→ Supplied information:

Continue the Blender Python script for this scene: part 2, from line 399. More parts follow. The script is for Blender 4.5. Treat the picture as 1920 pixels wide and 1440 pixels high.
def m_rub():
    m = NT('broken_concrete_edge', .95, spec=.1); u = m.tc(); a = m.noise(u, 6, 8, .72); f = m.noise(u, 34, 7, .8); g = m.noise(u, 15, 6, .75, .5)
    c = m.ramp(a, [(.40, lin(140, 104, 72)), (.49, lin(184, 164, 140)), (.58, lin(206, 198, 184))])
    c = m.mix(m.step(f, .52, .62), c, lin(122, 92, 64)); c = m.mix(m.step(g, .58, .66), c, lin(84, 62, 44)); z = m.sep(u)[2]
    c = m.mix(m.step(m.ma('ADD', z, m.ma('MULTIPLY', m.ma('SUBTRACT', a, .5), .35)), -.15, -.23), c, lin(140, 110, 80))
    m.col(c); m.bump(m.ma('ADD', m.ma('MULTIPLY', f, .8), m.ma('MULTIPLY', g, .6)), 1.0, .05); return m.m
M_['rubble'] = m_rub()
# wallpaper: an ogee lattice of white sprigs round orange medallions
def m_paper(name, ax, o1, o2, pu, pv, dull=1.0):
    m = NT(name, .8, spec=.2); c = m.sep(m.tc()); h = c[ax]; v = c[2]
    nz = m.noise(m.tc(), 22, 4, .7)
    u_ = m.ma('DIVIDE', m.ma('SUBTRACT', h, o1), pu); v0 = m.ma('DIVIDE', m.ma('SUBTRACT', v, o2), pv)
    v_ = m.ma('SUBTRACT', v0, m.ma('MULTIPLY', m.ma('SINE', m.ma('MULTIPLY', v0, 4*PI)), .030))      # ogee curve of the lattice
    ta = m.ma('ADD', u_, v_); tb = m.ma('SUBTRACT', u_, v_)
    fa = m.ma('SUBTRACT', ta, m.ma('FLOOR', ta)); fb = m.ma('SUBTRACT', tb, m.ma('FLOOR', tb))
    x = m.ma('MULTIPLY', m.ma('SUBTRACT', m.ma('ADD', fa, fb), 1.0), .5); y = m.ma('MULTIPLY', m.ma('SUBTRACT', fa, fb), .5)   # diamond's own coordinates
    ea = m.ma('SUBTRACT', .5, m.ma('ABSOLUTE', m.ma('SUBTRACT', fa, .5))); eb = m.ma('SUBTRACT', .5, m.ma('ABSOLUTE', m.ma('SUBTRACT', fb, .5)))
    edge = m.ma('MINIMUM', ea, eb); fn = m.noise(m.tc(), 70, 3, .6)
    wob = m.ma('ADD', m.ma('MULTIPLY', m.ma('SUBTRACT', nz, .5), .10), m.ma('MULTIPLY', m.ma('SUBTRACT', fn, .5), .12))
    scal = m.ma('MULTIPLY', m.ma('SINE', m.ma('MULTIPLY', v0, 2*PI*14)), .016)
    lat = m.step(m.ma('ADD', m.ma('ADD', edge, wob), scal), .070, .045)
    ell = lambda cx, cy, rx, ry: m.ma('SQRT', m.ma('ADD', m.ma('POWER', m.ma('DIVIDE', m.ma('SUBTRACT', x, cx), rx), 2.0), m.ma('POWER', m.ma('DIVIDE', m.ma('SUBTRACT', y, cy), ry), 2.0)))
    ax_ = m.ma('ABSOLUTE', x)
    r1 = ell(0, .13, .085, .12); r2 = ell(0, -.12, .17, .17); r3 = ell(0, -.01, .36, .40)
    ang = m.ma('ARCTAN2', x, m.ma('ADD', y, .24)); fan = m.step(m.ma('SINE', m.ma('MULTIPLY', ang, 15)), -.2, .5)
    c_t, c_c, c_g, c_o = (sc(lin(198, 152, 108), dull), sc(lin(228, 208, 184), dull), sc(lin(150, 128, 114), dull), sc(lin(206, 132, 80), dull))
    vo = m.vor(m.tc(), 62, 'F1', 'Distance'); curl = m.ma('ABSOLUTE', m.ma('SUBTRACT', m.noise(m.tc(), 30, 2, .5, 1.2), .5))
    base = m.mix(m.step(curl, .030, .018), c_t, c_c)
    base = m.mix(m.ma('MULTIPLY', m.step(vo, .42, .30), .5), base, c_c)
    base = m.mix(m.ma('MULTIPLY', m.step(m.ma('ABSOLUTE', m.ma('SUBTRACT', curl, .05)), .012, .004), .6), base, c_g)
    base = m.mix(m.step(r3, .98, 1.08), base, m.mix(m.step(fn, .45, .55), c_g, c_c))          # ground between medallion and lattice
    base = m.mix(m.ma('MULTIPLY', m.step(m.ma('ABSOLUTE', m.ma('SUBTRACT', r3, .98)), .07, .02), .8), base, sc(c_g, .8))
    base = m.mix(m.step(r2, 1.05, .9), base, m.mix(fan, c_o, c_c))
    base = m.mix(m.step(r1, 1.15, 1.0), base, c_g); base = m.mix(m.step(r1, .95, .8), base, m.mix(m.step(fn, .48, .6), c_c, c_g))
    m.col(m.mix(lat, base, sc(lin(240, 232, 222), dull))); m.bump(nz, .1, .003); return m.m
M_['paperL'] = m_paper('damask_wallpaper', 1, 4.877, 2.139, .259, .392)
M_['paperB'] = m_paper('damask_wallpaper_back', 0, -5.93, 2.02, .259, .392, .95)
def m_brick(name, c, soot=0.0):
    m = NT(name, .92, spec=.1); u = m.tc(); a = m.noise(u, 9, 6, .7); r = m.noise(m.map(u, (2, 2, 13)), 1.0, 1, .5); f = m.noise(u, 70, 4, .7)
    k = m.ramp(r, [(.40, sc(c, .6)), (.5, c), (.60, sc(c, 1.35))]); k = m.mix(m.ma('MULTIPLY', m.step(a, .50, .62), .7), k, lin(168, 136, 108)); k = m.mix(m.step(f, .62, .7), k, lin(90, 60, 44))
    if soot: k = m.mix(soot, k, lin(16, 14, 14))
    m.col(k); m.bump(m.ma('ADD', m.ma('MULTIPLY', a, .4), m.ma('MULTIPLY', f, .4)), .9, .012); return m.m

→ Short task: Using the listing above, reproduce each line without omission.

→ Result of this task:
Continue the Blender Python script for this scene: part 2, from line 399. More parts follow. The script is for Blender 4.5. Treat the picture as 1920 pixels wide and 1440 pixels high.
def m_rub():
    m = NT('broken_concrete_edge', .95, spec=.1); u = m.tc(); a = m.noise(u, 6, 8, .72); f = m.noise(u, 34, 7, .8); g = m.noise(u, 15, 6, .75, .5)
    c = m.ramp(a, [(.40, lin(140, 104, 72)), (.49, lin(184, 164, 140)), (.58, lin(206, 198, 184))])
    c = m.mix(m.step(f, .52, .62), c, lin(122, 92, 64)); c = m.mix(m.step(g, .58, .66), c, lin(84, 62, 44)); z = m.sep(u)[2]
    c = m.mix(m.step(m.ma('ADD', z, m.ma('MULTIPLY', m.ma('SUBTRACT', a, .5), .35)), -.15, -.23), c, lin(140, 110, 80))
    m.col(c); m.bump(m.ma('ADD', m.ma('MULTIPLY', f, .8), m.ma('MULTIPLY', g, .6)), 1.0, .05); return m.m
M_['rubble'] = m_rub()
# wallpaper: an ogee lattice of white sprigs round orange medallions
def m_paper(name, ax, o1, o2, pu, pv, dull=1.0):
    m = NT(name, .8, spec=.2); c = m.sep(m.tc()); h = c[ax]; v = c[2]
    nz = m.noise(m.tc(), 22, 4, .7)
    u_ = m.ma('DIVIDE', m.ma('SUBTRACT', h, o1), pu); v0 = m.ma('DIVIDE', m.ma('SUBTRACT', v, o2), pv)
    v_ = m.ma('SUBTRACT', v0, m.ma('MULTIPLY', m.ma('SINE', m.ma('MULTIPLY', v0, 4*PI)), .030))      # ogee curve of the lattice
    ta = m.ma('ADD', u_, v_); tb = m.ma('SUBTRACT', u_, v_)
    fa = m.ma('SUBTRACT', ta, m.ma('FLOOR', ta)); fb = m.ma('SUBTRACT', tb, m.ma('FLOOR', tb))
    x = m.ma('MULTIPLY', m.ma('SUBTRACT', m.ma('ADD', fa, fb), 1.0), .5); y = m.ma('MULTIPLY', m.ma('SUBTRACT', fa, fb), .5)   # diamond's own coordinates
    ea = m.ma('SUBTRACT', .5, m.ma('ABSOLUTE', m.ma('SUBTRACT', fa, .5))); eb = m.ma('SUBTRACT', .5, m.ma('ABSOLUTE', m.ma('SUBTRACT', fb, .5)))
    edge = m.ma('MINIMUM', ea, eb); fn = m.noise(m.tc(), 70, 3, .6)
    wob = m.ma('ADD', m.ma('MULTIPLY', m.ma('SUBTRACT', nz, .5), .10), m.ma('MULTIPLY', m.ma('SUBTRACT', fn, .5), .12))
    scal = m.ma('MULTIPLY', m.ma('SINE', m.ma('MULTIPLY', v0, 2*PI*14)), .016)
    lat = m.step(m.ma('ADD', m.ma('ADD', edge, wob), scal), .070, .045)
    ell = lambda cx, cy, rx, ry: m.ma('SQRT', m.ma('ADD', m.ma('POWER', m.ma('DIVIDE', m.ma('SUBTRACT', x, cx), rx), 2.0), m.ma('POWER', m.ma('DIVIDE', m.ma('SUBTRACT', y, cy), ry), 2.0)))
    ax_ = m.ma('ABSOLUTE', x)
    r1 = ell(0, .13, .085, .12); r2 = ell(0, -.12, .17, .17); r3 = ell(0, -.01, .36, .40)
    ang = m.ma('ARCTAN2', x, m.ma('ADD', y, .24)); fan = m.step(m.ma('SINE', m.ma('MULTIPLY', ang, 15)), -.2, .5)
    c_t, c_c, c_g, c_o = (sc(lin(198, 152, 108), dull), sc(lin(228, 208, 184), dull), sc(lin(150, 128, 114), dull), sc(lin(206, 132, 80), dull))
    vo = m.vor(m.tc(), 62, 'F1', 'Distance'); curl = m.ma('ABSOLUTE', m.ma('SUBTRACT', m.noise(m.tc(), 30, 2, .5, 1.2), .5))
    base = m.mix(m.step(curl, .030, .018), c_t, c_c)
    base = m.mix(m.ma('MULTIPLY', m.step(vo, .42, .30), .5), base, c_c)
    base = m.mix(m.ma('MULTIPLY', m.step(m.ma('ABSOLUTE', m.ma('SUBTRACT', curl, .05)), .012, .004), .6), base, c_g)
    base = m.mix(m.step(r3, .98, 1.08), base, m.mix(m.step(fn, .45, .55), c_g, c_c))          # ground between medallion and lattice
    base = m.mix(m.ma('MULTIPLY', m.step(m.ma('ABSOLUTE', m.ma('SUBTRACT', r3, .98)), .07, .02), .8), base, sc(c_g, .8))
    base = m.mix(m.step(r2, 1.05, .9), base, m.mix(fan, c_o, c_c))
    base = m.mix(m.step(r1, 1.15, 1.0), base, c_g); base = m.mix(m.step(r1, .95, .8), base, m.mix(m.step(fn, .48, .6), c_c, c_g))
    m.col(m.mix(lat, base, sc(lin(240, 232, 222), dull))); m.bump(nz, .1, .003); return m.m
M_['paperL'] = m_paper('damask_wallpaper', 1, 4.877, 2.139, .259, .392)
M_['paperB'] = m_paper('damask_wallpaper_back', 0, -5.93, 2.02, .259, .392, .95)
def m_brick(name, c, soot=0.0):
    m = NT(name, .92, spec=.1); u = m.tc(); a = m.noise(u, 9, 6, .7); r = m.noise(m.map(u, (2, 2, 13)), 1.0, 1, .5); f = m.noise(u, 70, 4, .7)
    k = m.ramp(r, [(.40, sc(c, .6)), (.5, c), (.60, sc(c, 1.35))]); k = m.mix(m.ma('MULTIPLY', m.step(a, .50, .62), .7), k, lin(168, 136, 108)); k = m.mix(m.step(f, .62, .7), k, lin(90, 60, 44))
    if soot: k = m.mix(soot, k, lin(16, 14, 14))
    m.col(k); m.bump(m.ma('ADD', m.ma('MULTIPLY', a, .4), m.ma('MULTIPLY', f, .4)), .9, .012); return m.m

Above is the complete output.